WRITTEN TASK: Retype each line of the listing below, from the first through the one holding "from mathutils import", with no other lines.

DATA BLOCK:
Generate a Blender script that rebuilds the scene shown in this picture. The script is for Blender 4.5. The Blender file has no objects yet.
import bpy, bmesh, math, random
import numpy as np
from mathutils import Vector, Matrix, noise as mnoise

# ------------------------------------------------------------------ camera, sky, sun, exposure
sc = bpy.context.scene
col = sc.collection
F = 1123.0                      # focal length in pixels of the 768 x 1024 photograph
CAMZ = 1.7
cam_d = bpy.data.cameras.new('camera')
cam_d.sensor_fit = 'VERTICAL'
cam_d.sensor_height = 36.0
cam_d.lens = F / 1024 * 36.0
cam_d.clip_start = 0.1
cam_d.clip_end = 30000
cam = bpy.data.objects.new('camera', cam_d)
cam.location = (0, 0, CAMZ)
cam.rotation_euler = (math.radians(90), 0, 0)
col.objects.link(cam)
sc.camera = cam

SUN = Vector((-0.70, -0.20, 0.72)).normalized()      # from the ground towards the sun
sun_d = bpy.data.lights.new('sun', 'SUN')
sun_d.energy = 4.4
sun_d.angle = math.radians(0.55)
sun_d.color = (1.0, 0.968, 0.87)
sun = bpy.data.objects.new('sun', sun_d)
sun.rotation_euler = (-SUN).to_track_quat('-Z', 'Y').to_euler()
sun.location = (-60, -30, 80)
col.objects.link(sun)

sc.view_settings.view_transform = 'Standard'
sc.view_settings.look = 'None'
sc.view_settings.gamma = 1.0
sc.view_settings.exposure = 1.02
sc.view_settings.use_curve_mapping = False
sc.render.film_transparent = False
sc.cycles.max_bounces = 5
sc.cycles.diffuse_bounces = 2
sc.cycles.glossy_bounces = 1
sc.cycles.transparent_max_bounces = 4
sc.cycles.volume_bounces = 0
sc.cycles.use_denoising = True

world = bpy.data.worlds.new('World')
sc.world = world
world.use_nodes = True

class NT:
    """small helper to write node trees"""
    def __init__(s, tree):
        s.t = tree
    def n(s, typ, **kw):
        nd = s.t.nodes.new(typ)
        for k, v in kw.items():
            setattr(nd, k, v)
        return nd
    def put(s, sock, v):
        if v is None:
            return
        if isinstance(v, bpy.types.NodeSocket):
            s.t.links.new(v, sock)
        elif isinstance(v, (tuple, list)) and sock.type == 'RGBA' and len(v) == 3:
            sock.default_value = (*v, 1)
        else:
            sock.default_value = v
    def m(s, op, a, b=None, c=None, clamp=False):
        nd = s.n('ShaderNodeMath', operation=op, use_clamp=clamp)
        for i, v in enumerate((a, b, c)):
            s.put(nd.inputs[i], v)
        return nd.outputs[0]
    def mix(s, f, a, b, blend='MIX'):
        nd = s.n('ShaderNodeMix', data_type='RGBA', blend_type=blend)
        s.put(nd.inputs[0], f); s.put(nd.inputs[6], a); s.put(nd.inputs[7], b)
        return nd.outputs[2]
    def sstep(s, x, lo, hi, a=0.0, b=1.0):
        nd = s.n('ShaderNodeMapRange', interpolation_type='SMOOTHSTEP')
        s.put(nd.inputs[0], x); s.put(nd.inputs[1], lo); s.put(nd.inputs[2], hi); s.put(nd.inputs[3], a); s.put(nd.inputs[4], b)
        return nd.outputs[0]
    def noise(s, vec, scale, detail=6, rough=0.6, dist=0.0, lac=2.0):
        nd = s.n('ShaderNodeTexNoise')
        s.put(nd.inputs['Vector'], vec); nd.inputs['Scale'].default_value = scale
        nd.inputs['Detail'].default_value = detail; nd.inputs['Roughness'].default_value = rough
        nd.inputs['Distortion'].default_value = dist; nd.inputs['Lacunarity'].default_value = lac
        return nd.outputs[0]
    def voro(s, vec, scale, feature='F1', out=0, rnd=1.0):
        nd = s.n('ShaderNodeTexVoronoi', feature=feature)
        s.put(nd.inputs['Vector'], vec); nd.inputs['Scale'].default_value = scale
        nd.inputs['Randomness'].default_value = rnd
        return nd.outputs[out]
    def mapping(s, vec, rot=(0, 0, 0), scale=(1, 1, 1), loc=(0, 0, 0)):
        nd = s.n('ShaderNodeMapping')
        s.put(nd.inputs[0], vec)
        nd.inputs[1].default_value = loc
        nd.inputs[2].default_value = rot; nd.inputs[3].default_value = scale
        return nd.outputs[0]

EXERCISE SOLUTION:
Generate a Blender script that rebuilds the scene shown in this picture. The script is for Blender 4.5. The Blender file has no objects yet.
import bpy, bmesh, math, random
import numpy as np
from mathutils import Vector, Matrix, noise as mnoise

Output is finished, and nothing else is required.